TO BE DONE
Extract the lines up to and including the one that contains "C.view_settings.exposure = 0.55", starting with the first line of the entries below, and omit the pictures.

SOURCE RECORDS
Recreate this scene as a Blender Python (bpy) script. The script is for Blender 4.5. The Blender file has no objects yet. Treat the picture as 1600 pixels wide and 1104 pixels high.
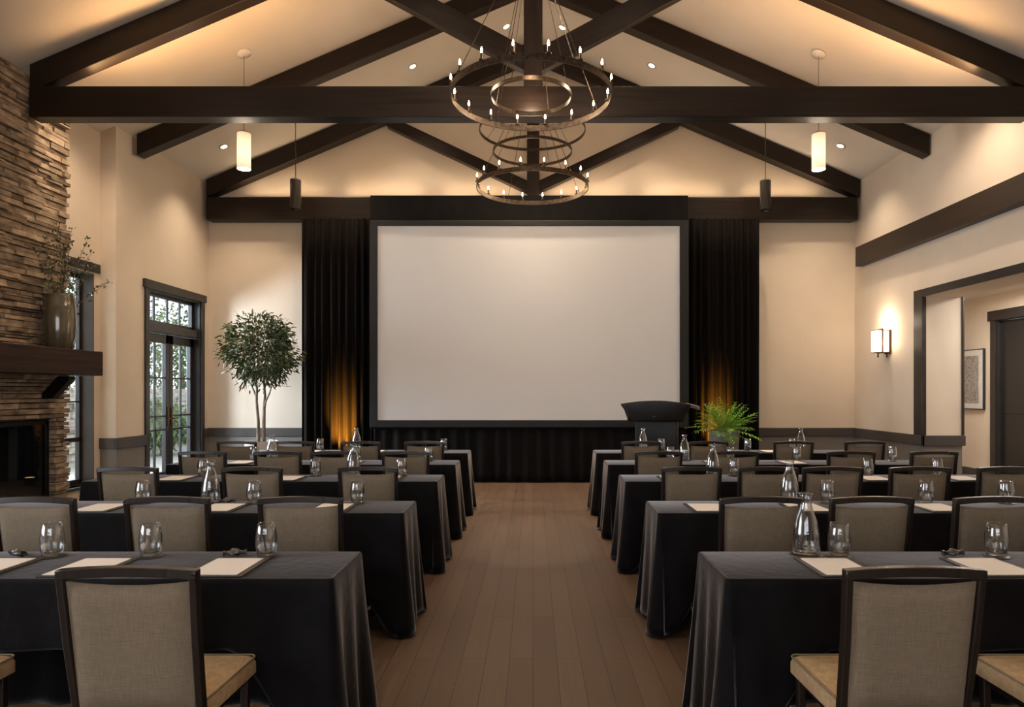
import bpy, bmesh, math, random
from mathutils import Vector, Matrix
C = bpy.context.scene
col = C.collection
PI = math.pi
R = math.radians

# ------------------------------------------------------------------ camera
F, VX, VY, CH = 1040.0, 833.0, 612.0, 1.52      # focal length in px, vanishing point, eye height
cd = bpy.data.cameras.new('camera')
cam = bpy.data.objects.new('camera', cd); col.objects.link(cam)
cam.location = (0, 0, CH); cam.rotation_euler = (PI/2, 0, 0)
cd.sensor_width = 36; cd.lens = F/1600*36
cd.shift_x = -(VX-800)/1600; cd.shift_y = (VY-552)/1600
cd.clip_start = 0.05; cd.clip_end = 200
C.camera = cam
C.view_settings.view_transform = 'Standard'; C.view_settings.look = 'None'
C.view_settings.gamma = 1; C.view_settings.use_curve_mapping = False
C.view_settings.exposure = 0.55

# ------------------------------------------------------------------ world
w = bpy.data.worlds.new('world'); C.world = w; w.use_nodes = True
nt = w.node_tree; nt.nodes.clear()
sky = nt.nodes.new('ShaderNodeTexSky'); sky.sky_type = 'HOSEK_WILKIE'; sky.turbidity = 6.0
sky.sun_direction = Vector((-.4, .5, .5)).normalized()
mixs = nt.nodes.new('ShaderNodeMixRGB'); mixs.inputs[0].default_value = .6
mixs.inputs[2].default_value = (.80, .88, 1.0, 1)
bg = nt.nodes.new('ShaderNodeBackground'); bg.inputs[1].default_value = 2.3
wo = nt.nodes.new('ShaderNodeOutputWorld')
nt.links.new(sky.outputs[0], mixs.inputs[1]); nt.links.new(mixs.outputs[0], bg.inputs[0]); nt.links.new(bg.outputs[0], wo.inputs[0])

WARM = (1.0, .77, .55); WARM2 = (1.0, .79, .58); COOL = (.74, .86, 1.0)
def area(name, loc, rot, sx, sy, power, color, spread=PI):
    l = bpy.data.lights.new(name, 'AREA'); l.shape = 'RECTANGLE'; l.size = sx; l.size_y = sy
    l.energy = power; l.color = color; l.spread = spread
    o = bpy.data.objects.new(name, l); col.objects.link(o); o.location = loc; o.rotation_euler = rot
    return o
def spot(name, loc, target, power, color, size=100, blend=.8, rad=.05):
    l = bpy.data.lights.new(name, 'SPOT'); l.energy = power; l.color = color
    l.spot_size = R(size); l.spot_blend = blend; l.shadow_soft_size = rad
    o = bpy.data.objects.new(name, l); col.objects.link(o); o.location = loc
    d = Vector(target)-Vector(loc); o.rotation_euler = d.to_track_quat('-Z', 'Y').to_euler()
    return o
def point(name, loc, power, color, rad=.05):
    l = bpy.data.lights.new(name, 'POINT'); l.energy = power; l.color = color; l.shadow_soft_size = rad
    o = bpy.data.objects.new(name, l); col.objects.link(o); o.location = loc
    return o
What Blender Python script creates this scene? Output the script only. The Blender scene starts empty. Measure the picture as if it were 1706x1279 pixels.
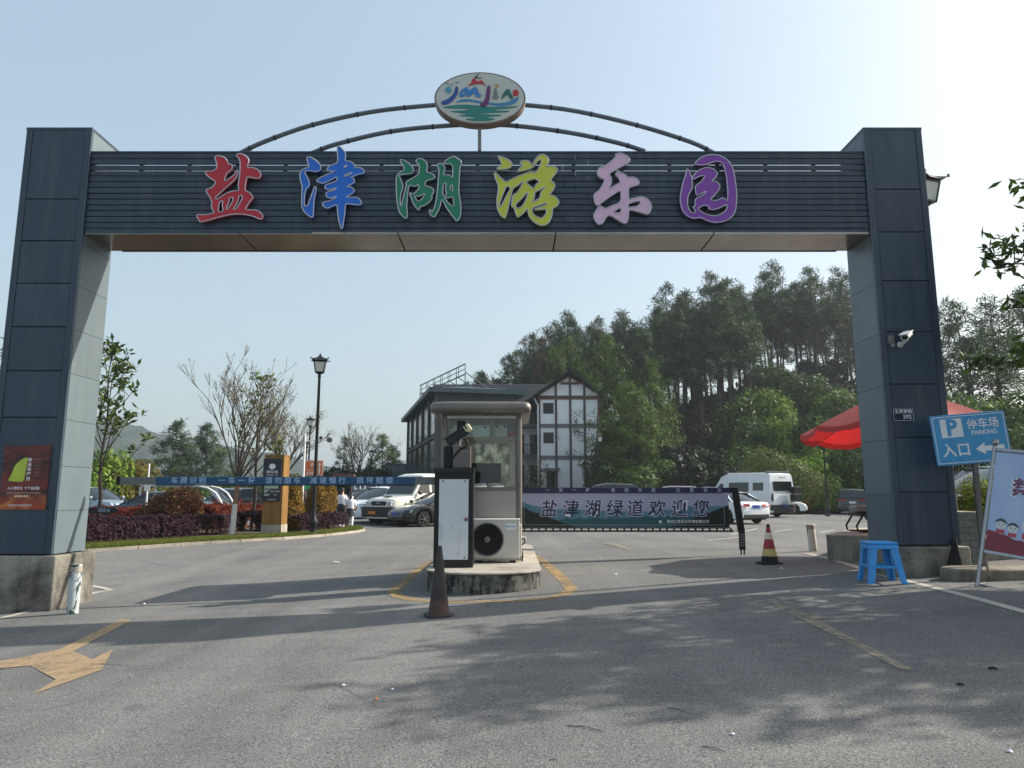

THE RESULT
Recreate this scene as a Blender Python (bpy) script. The script is for Blender 4.5. The Blender file has no objects yet. Treat the picture as 1600 pixels wide and 1104 pixels high.
import bpy, bmesh, math, random
from mathutils import Vector, Matrix
C = bpy.context.scene
col = C.collection
PI = math.pi
R = math.radians

# ------------------------------------------------------------------ camera
F, VX, VY, CH = 1040.0, 833.0, 612.0, 1.52      # focal length in px, vanishing point, eye height
cd = bpy.data.cameras.new('camera')
cam = bpy.data.objects.new('camera', cd); col.objects.link(cam)
cam.location = (0, 0, CH); cam.rotation_euler = (PI/2, 0, 0)
cd.sensor_width = 36; cd.lens = F/1600*36
cd.shift_x = -(VX-800)/1600; cd.shift_y = (VY-552)/1600
cd.clip_start = 0.05; cd.clip_end = 200
C.camera = cam
C.view_settings.view_transform = 'Standard'; C.view_settings.look = 'None'
C.view_settings.gamma = 1; C.view_settings.use_curve_mapping = False
C.view_settings.exposure = 0.55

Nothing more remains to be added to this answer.